O Brasil sempre foi pródigo em manifestações de rua. Mas, de uns tempos para cá, anda ainda mais pródigo. Se marcha pela maconha assim como se marcha para Jesus, enquanto se fazem passeatas sem motivos tão claros, inovadoras, em motocicletas, jumentos, lanchas, e sabe-se lá o que mais virá por aí.
Meu gosto por festa e gente alegre me leva a preferir a parada gay às marchas cristãs, que andam um tanto assustadoras. Antigas canções que eram até divertidas de cantar na minha adolescência, na Igreja Presbiteriana da Rua Moreira, agora evocam armas de verdade e inimigos mais físicos e menos espirituais, enquanto pastores andam sendo barrados, armados, em aeroportos pelo Brasil, como o ex-ministro da educação.
Paradas, marchas, procissões, carnavais, malandros e heróis, tudo junto e misturado em um caldo sempre surpreendente que desafia a capacidade de teorização dos intelectuais, geralmente, desconectados da realidade que se vive no dia a dia, nos botecos, nas vendas, feiras, etc.
Mas o pior vem por aí, que é o desfile. Esse sim, capaz de tirar o sono.
Lembro-me de meus tempos de infância, em Campos dos Goytacazes, estado do Rio de Janeiro. Aluno de uma escola tradicional, era aquele drama todo Sete de Setembro. Não havia a opção de não desfilar no tal do dia da pátria, e minha mãe, mais por honestidade do que por qualquer patriotismo esdrúxulo, não me deixava fingir de doente.
Desfilei de marinheiro, de soldado, desfilei de fantasias que eu não sei dizer o que representavam nesse grande carnaval chato e sem graça que é o tal desfile de Sete de Setembro.
Anos mais tarde encontrei formas mais divertidas de viver essa data, com o Grito dos Excluídos. Além de uma motivação mais digna, coerente e racional, considerando a grande farsa histórica da independência (o filho do Rei de Portugal declara independência da colônia de Portugal – alguém ainda acredita que não foi combinado?), o movimento era menos programado e muito mais alegre e criativo.
Note, querido leitor, que não sou um inimigo das manifestações, ou, ainda, um inimigo da pátria. O fato, e um tanto biográfico, é que nos últimos anos, caminhando breve para os meus últimos, estou mais a me interessar pelo propositivo. Não sou inimigo de coisa nenhuma, prefiro a amizade das coisas alegres, coloridas, escolho antar pelos espaços com margens mais largas e menos confinadas.

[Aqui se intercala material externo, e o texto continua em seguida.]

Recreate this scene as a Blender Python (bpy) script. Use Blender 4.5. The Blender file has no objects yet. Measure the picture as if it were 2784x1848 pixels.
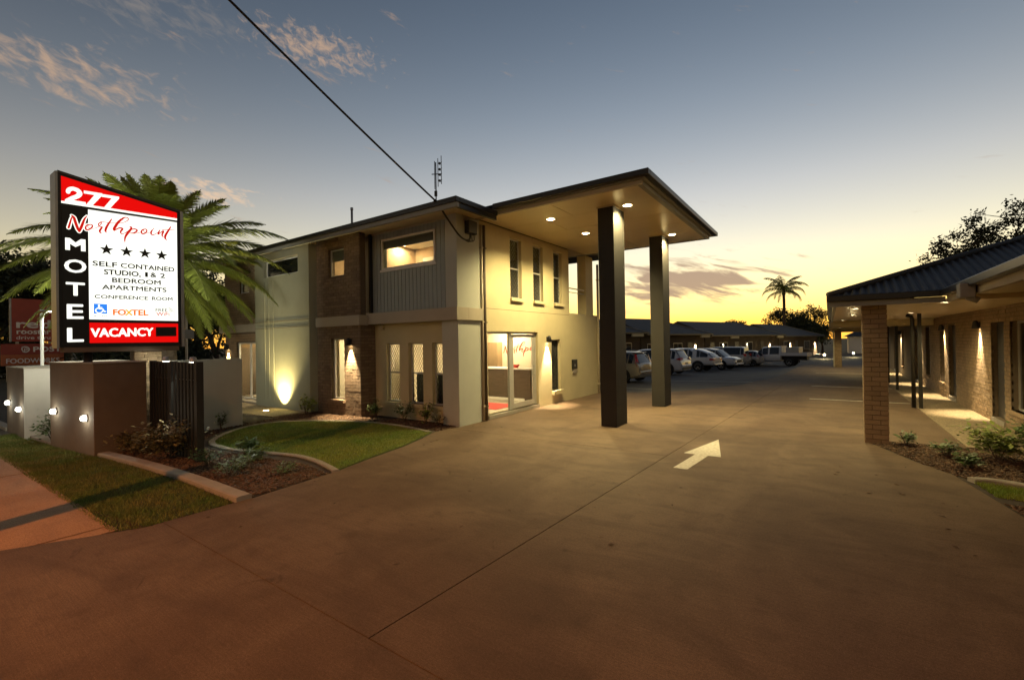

E nessa busca, sinto – e me ressinto – que muito de nossa alegria tropicália está capturada por guerras imaginárias, inimigos inexistentes, almas desencarnadas de corpos que nunca estiveram vivos. Gente que um dia foi alegre agora vocifera, como se falasse alemão, palavras de ordem contra moinhos de vento, de cima de trio elétricos, antes, templos sagrados dos nossos deuses baianos.
Como profanam os trios elétricos!!!!!!
Quero acreditar que tudo isso foi uma fase ruim, prestes a acabar. A fase. Porque os problemas, sempre os teremos conosco, já que não importa que eles existam – e sempre existirão – importa como lidamos com eles, na expectativa imaginária de eliminá-los todos magicamente em nome de um mundo perfeito que não existe, ou dançando com nossos demônios em uma alegria orgiástica, daquelas que fazem a vida valer a pena.
Por fim, querido leitor, não me chame para protestar, marchar, desfilar, defender ou atacar. Me chame para carnavalizar. Porque carnavalizar é o melhor que podemos fazer pelo mundo agora.